Write. Write. And Rewrite.

I used to teach college English and a common complaint was that students can’t write.  It’s easy to blame texting or emails or watching too much TV, but that’s really not it.  The fact is, this has been an issue for as long as anyone has been keeping track.

When I was in graduate school I wrote a paper about writing at a college level.  The one consistent factor – whether it was 1880 or 1980 or today – is that college professors complain that students don’t know how to write.

I think the problem doesn’t lie with students but the way we teach writing, or don’t teach it.  In secondary school, we focus a lot on grammar.  Granted grammar is important, but grammar alone doesn’t teach you to write.  It’s like teaching someone to run a table saw and then expecting them to be able to build a house.  You need more than grammar to write well.  In fact, there is some literature that suggests writers who stop and start their writing to pick at grammar tend to be poor writers.

Grammar is a lot easier to grade than writing.  It’s easy to grade someone on whether or not they can identify a noun, but it’s a bit more complicated to grade on things like style and tone and proper use of transitions.  While I was teaching college, we had a meeting with instructors from across several disciplines.  One exercise we did was to have everyone grade the same student paper.  The grades for that same paper ranged from an A to a D.

Not only is grading papers harder, but it takes a LOT of time if the instructor gives meaningful comments.  I also found that many students view comments and critiques of their writing as an attack on their person, in ways that marking a problem as incorrect on an algebra test isn’t.

So how do we teach people to write?  Back in the 1800s, it was believed that all you had to do to learn to write was to Latin.  The only problem is Latin isn’t English.  Today’s methodology doesn’t seem to be working that much better gauging from some of the business emails I’ve read lately.  Most colleges require woefully few papers, so students aren’t getting the practice and instruction they need to get better at crafting clear writing.

Here’s how you learn to write.  You write. And then you rewrite.  Granted you may not learn to write like Shakespeare or Jane Austin or Hemingway or (fill in the name of your favorite author), but you can learn to construct clear and understandable communications.

Stop the Madness of Corporate Gobbledy Gook

We’ve all been victims of bad corporate communications.  If you’ve received an email from the CEO, a letter from department head on the company intranet, read a press release or any more of a dozen corporate communications avenues, you’ve been hit by the gobbledy gook that passes for communications.

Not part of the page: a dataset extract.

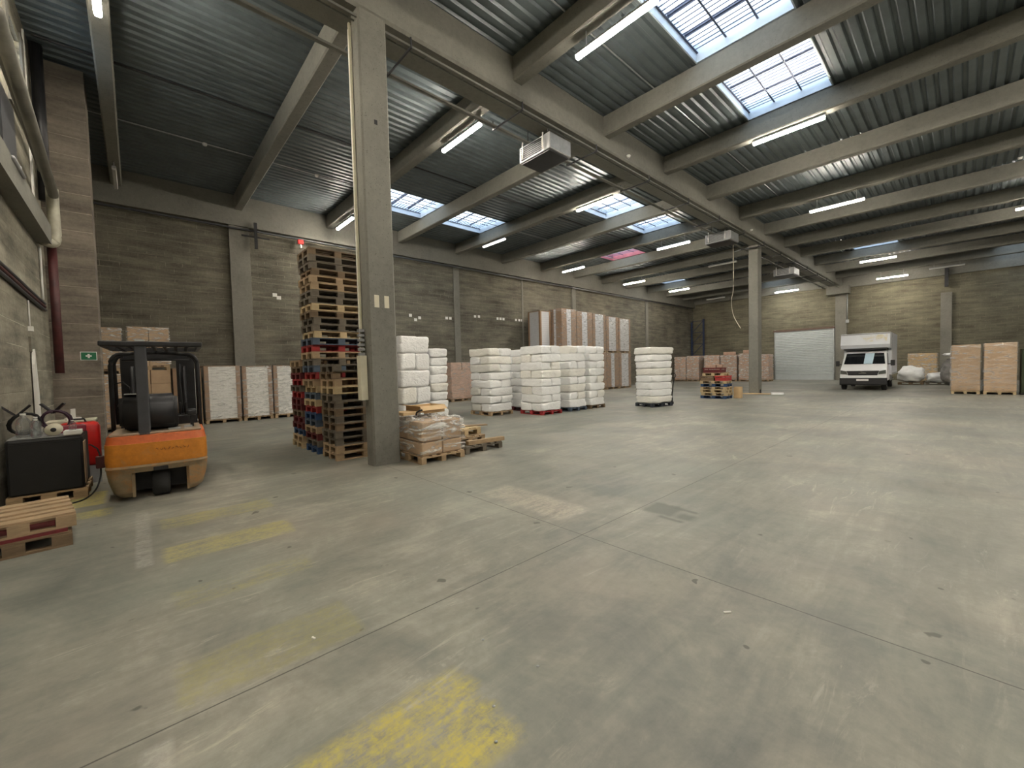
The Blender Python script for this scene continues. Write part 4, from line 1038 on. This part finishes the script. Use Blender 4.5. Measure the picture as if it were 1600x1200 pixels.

Chances are you’ve had a “paradigm shift” that came from “sharing best practices” that were “necessary to fully utilize our customer interface” to “take advantage of our competitive advantage.”

PR Daily gives a rundown of some actual sentences in press releases and translates, I mean, rewrites them into real language that people can understand.

Here are five ways we can stop the madness:

  1. Stop writing things by committee.  I know everyone wants to give their opinion, especially if it’s an important corporate communication like an annual report or layoff notice.  But that doesn’t mean everyone gets to rewrite it.
  2. Stop covering up.  Oftentimes these types of abominations come from trying to cover up that you don’t really have anything to say or trying to make it sound like you’re making progress when you really aren’t.
  3. Stop trying to sound important.  A strange thing happens when we start writing corporate communications: we lose our minds. We start spewing fancy words that don’t mean anything and string them together like a tangled ball of Christmas lights, which we throw at our reader and expect them to be delighted to spend time untangling.
  4. Stop going around the barn to get to the house. The best communications are concise and to the point.  Get to the point and move on.  People will appreciate your respect for their time not spend digging through your email to figure out what the point is.
  5. Stop ignoring your communications folks.  Corporate communications professionals are paid to make executives sound good.  Stop beating them down so they acquiesce to jargon.  Trust them when they advise you to keep it simple and straightforward.

I can’t resist ending with one of the best examples, ever. At the top of the Hall of Shame is this horribly convoluted email from Microsoft informing employees that thousands are about to be laid off (anyway, I think that’s what it’s about), with delightful commentary by New Yorker Magazine.  This is corporate speak at its pinnacle.